General News

Ruined roads require more than promises

The state’s peak agricultural body has reminded politicians funding alone is not enough to repair flood-damaged roads.

The state and federal governments announced $312 million to rebuild and improve roads in the state’s north, which was recently smashed by successive serious floods.

However, farmers and landholders on the Kempsey-Armidale Road, which links Armidale and the coast, have been waiting for years to have their fire- and flood-damaged road repaired, to no avail. The road is so badly damaged now – closed in multiple places – that people are worried for their safety, and some landholders say they would sell up and move out, if they could find anyone to buy a farm on a ruined road.

Sandra Mitchell, a local NSW Farmers member who lives on the road, said it was time for all levels of government to stop passing the buck and for work to be done.

“This would never happen if this road was in front of a local councillor’s house,” Ms Mitchell said.

“We don’t care who does the work as long as it gets done, and soon – this is a disaster waiting to happen.”

The road was declassified from a regional road to a local road in 2009 despite steadily increasing traffic as an important thoroughfare between Kempsey and Armidale. As the road crumbled, the local agriculture, tourism and timber industries all suffered as continual closures and reductions in load limits made operating businesses untenable. Prior to the 2019 State Election then-Roads

Minister Melinda Pavey wrote to local residents and told them: “the Kempsey-Armidale Road will be re-classified as a State Road under a re-elected NSW Nationals and Liberals Government.  It means, in effect, that the State will resume responsibility for maintaining and improving the Kempsey-Armidale Road”. Furthermore state MP Adam Marshall announced in 2020 that the NSW

Government would fund work to repair the entire length of the road, but so far little work has been done to fix the situation.
While the announcement talked about helping communities “recover and build back stronger”, NSW Farmers Vice President Xavier Martin said it was clear there needed to be a concerted effort to actually get the work done.

“Cash doesn’t fix roads, people with construction equipment do,” Mr Martin said.

“We’ve seen from the shocking example of the Kempsey-Armidale Road what happens when funding is not met with workers to get the job done.

“Make no mistake: we welcome this $312 million funding announcement, but we want to make it clear action is required now, you can’t just sign a cheque and declare ‘job done’.”

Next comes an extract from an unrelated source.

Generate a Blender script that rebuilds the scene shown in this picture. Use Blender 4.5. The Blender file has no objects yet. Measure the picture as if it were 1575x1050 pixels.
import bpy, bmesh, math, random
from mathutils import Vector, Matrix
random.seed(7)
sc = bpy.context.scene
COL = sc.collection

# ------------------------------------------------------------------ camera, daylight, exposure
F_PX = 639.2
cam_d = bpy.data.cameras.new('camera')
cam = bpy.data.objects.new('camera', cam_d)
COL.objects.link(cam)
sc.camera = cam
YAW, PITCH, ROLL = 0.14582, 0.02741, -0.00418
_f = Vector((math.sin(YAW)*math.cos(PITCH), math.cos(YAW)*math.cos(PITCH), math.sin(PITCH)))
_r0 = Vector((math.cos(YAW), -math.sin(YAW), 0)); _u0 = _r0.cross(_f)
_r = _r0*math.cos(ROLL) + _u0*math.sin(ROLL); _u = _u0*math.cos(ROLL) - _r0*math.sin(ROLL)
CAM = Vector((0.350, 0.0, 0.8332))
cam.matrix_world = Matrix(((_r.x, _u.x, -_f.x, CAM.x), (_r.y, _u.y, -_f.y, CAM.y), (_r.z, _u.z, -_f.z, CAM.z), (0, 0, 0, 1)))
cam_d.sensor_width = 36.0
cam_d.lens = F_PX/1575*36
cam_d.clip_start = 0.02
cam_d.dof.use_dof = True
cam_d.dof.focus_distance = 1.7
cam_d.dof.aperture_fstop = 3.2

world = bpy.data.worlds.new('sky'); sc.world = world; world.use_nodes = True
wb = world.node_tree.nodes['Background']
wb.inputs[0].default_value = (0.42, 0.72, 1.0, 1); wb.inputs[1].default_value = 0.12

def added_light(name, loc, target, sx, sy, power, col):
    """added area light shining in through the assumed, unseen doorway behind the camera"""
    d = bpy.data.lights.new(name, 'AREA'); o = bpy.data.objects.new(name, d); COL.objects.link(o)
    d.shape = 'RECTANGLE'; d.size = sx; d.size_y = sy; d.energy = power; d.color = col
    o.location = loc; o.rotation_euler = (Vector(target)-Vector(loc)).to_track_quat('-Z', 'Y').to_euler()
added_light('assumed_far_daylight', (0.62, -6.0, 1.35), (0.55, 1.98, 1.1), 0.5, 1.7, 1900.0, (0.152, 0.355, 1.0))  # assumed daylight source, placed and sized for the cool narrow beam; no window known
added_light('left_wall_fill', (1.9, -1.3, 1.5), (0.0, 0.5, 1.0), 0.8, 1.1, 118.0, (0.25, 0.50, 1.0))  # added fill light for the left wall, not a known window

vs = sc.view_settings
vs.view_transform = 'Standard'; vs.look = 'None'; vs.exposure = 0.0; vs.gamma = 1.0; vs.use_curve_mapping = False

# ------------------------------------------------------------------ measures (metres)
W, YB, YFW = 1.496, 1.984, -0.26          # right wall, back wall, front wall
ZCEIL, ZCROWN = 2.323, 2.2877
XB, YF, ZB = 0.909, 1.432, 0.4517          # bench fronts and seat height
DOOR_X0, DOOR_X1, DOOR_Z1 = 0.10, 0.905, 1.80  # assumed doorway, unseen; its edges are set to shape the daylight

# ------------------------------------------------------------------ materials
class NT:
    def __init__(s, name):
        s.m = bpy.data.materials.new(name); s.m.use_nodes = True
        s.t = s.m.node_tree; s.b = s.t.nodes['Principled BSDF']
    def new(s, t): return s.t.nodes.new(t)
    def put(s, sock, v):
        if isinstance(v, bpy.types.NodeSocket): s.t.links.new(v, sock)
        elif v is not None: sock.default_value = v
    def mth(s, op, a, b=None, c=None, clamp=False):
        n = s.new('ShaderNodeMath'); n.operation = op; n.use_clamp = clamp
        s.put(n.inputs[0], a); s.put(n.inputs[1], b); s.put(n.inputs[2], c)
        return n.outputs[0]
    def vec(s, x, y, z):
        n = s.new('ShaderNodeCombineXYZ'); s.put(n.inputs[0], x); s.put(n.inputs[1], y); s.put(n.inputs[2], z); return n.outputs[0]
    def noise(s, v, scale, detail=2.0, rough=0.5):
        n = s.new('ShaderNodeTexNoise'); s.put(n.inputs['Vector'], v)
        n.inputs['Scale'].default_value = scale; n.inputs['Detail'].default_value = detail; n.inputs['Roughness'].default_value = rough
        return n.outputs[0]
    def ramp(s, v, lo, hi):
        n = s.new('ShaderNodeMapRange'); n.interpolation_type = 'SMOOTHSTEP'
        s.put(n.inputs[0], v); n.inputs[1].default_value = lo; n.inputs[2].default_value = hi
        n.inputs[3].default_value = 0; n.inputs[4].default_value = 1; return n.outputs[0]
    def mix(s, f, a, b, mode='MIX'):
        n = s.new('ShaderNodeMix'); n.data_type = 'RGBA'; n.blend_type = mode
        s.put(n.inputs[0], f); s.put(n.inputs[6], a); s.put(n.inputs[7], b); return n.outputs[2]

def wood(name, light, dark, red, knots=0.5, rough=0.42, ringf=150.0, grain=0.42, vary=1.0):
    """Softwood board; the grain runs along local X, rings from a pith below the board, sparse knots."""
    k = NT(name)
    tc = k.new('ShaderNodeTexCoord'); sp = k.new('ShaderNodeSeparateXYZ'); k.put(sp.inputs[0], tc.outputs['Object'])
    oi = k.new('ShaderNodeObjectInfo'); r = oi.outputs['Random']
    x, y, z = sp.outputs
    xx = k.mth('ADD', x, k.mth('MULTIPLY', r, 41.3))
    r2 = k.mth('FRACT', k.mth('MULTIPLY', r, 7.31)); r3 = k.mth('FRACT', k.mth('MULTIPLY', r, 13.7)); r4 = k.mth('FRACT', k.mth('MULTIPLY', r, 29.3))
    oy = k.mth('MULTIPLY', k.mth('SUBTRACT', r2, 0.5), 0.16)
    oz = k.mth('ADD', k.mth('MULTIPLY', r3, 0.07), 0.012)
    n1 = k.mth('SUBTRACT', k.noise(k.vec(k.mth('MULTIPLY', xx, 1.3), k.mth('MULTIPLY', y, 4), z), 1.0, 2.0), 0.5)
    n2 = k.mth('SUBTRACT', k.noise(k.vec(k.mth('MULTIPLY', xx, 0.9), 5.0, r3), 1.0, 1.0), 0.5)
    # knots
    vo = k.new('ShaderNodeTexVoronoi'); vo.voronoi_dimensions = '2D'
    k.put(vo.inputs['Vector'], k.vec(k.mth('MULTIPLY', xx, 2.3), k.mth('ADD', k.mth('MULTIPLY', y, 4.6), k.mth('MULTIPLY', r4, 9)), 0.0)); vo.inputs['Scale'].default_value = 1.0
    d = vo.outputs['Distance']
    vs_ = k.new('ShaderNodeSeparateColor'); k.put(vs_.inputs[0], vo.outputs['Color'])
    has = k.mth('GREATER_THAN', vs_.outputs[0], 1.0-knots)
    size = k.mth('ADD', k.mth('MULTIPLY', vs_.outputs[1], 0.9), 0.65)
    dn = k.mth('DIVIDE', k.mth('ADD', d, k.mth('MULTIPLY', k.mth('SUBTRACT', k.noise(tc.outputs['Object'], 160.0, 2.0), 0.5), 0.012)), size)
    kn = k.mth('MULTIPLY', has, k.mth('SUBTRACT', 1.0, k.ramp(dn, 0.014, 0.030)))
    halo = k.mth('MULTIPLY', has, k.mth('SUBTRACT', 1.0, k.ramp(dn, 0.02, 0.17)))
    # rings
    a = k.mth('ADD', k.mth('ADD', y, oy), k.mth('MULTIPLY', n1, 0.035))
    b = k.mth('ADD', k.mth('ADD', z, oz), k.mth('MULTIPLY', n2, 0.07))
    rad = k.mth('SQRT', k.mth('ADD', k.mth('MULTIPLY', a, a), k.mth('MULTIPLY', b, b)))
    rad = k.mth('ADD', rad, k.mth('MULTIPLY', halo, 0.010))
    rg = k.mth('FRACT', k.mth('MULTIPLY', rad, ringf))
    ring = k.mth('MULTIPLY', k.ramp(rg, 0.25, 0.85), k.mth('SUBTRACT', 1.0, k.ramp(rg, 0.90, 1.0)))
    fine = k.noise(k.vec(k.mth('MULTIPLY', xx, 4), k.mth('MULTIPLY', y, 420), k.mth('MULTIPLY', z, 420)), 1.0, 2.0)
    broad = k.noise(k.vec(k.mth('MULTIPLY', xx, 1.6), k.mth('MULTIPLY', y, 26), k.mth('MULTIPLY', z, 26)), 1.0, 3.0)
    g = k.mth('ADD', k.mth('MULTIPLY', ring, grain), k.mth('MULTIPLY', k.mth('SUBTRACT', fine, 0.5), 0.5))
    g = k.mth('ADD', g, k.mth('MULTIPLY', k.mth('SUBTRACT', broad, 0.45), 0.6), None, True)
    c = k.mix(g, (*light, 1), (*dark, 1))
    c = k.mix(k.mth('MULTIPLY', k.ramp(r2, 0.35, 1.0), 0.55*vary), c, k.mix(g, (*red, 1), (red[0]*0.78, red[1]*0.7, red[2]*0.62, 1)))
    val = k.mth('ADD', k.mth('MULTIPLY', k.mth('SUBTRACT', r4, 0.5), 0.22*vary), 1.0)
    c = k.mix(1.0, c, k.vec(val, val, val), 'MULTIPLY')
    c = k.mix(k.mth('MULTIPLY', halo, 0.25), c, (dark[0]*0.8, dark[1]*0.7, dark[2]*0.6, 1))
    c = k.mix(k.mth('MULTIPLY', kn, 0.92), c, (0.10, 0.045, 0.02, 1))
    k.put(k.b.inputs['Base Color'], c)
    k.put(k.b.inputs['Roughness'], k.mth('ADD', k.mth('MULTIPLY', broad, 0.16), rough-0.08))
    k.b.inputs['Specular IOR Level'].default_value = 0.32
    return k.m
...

• The Kempsey-Armidale Road is an East-West Corridor, stretching for 87 kilometres – 68 kms of which are unsealed and are in a terrible state of disrepair.

• The road was declassified from a Regional Road to a Local Road in 2009.

• Vehicle counts in 2001 indicated 51 – 55 vehicles per day used the route. By 2020 traffic counts estimated the usage at 127 – 130 vehicles per day – meaning the volume nearly tripled. Local farmers believe these counts to be questionably low.

• Two grants were obtained in 2020 by the councils: $5 million to Kempsey for a section of road known as Pee Dee and $5 million to Armidale Council for Flying Fox Cutting.